The Pleistocene Bautista Formation and the San Jacinto Fault: Setting the stage for future studies

Mario Bermudez

Mario Bermudez
Advisor: Dr. Gary Girty

Friday May 4th, 2018
CSL 422 – 2:50 to 3:10 pm
watch Mario’s defense

Abstract
The variably thick, Pleistocene Bautista Formation is scattered throughout the San Jacinto fault zone and is a prominent lithology that is juxtaposed against other rock types.  It contains a vertebrate fauna that is like that at the La Brea tar pits and is generally indicative of a Pleistocene climate that was cooler and moister than that existing in the same area today.  A published paleocurrent study showed that detritus making up the Bautista was derived primarily from eastern sources.  Based on these and other data, the Bautista beds were speculated to have been deposited after termination of Pliocene movement on the Western Salton Detachment, and during the Pleistocene development of the San Jacinto fault zone.  A principal goal of fault zone architectural studies is to understand fully what happens to rocks as they become incorporated into the damage zone lying adjacent to fault cores which include the principal slip surface. Unfortunately, the petrology of sandstones within the Bautista Formation has never been studied.  To mitigate against this deficiency in data, I undertook a detailed study of sandstones in the Bautista Formation at the Hog Lake locality.

At the Hog Lake locality, a SW verging thrust fault appears to merge off the main trace of the San Jacinto fault.  It places, high grade metamorphic rocks of the pre-mid Cretaceous Burnt Valley complex of the hanging wall block, over pebbly to cobbly sandstones of the Bautista Formation in the footwall. Sixteen samples of sandstone were collected across the exposed outcrop belt of the Bautista, and were thin sectioned and point counted.  Each thin section was chemically stained to distinguish between plagioclase and K-feldspar.  The Gazzi-Dickinson point-count method was used, and 300 points at a spacing of 1 mm were identified and tabulated.  The results of this exercise indicate that sandstones at the Hog Lake locality are poorly to very poorly sorted and are composed of a framework population that is dominated by very angular to subround crystal and rock fragments.  On the classification scheme of W.R. Dickinson, all samples plot in the feldspathic sandstone field.  Not surprisingly, on the QFL provenance-discrimination developed by W.R. Dickinson and students in 1984, samples spread about the boundary separating the basement uplift from transitional continental block fields.  In thin section, plutonic microphaneritic rock fragments are significantly more abundant than are metamorphic aphanitic rock fragments.  The latter commonly contain sillimanite ± K-feldspar.  The maximum and minimum plagioclase to total feldspar ratios are 0.95 and 0.53 while the median and mean are both 0.77.  Given that during weathering and transportation plagioclase is far more susceptible to dissolution then are K-feldspar and quartz, these values are probably minimum estimates.
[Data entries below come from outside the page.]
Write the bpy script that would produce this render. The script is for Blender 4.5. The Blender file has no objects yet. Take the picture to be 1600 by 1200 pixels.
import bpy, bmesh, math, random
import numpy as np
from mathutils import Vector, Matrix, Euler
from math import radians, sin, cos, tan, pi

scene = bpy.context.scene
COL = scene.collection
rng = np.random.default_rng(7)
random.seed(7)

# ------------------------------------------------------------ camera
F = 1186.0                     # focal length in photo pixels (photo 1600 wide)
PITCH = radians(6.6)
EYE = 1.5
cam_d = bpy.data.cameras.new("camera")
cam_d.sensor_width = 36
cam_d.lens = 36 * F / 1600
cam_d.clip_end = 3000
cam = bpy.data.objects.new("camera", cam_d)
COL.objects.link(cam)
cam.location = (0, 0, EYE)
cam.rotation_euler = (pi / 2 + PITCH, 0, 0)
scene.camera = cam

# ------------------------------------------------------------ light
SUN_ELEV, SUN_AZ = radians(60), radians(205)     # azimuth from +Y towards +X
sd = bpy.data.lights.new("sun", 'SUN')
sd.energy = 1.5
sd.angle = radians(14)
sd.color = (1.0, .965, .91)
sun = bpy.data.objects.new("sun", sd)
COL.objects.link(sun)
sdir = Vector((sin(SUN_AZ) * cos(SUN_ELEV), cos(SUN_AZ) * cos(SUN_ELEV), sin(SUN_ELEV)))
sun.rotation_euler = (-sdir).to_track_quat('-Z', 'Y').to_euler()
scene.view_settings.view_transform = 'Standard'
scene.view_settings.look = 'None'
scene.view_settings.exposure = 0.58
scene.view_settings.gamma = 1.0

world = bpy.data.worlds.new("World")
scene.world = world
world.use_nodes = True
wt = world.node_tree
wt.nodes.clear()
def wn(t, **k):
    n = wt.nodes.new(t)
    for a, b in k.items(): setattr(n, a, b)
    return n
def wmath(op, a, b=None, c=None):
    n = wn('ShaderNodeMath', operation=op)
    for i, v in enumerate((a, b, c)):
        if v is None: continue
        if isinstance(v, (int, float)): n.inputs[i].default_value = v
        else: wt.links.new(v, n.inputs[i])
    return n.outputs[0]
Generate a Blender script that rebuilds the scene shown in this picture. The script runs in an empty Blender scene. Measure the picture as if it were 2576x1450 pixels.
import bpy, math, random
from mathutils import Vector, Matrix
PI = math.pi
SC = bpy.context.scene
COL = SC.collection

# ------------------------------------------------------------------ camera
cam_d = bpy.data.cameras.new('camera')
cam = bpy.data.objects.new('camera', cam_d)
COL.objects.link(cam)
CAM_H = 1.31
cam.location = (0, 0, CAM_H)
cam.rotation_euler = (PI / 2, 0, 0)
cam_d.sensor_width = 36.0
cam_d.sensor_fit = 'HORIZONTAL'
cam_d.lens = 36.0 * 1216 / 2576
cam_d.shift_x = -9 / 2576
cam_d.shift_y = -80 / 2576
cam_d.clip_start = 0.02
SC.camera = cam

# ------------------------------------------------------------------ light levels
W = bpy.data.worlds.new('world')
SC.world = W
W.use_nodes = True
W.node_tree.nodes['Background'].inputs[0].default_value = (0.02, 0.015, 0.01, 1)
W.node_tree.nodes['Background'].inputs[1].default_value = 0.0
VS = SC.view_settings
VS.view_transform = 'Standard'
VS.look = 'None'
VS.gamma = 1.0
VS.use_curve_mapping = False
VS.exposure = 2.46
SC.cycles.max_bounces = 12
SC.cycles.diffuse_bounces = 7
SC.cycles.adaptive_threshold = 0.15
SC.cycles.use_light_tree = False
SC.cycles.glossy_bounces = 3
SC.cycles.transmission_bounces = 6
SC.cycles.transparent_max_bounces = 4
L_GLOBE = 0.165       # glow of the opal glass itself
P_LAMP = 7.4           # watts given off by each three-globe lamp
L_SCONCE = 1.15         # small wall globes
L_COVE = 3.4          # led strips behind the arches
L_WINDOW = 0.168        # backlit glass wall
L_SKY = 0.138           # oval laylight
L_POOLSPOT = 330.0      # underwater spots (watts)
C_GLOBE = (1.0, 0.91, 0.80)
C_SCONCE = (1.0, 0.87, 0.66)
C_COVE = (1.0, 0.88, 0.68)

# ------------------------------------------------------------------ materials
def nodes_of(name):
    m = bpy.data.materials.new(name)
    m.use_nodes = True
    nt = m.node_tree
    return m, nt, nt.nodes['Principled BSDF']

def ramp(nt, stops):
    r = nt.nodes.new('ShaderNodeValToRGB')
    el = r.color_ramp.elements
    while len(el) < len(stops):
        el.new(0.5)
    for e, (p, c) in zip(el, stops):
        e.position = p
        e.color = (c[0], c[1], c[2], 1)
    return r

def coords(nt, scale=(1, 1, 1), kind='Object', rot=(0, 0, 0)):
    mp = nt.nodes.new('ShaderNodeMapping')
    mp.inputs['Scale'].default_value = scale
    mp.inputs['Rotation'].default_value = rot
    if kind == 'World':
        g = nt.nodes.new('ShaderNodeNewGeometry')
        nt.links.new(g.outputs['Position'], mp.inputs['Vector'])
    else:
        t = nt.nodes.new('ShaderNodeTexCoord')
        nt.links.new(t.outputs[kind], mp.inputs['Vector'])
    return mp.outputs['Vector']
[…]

The plagioclase to total feldspar ratio for unweathered granodiorites is > 0.65% and for tonalites is > 0.90%.  Hence, the predominate source for the Bautista Formation was likely granodiorite, while both tonalite and high-grade sillimanite bearing metamorphic rocks played a lesser role.  Porosity was determined from grain and bulk density measurements.  Outside the zone of damaged rock adjacent to the overthrust Burnt Valley Complex, it varies from ~15%-30%.  Hence, any study focused on understanding processes operating within the zone of damaged sandstones, should look for and consider the effects of inelastic strains produced by pore collapse, intragranular fragmentation, and compaction band development.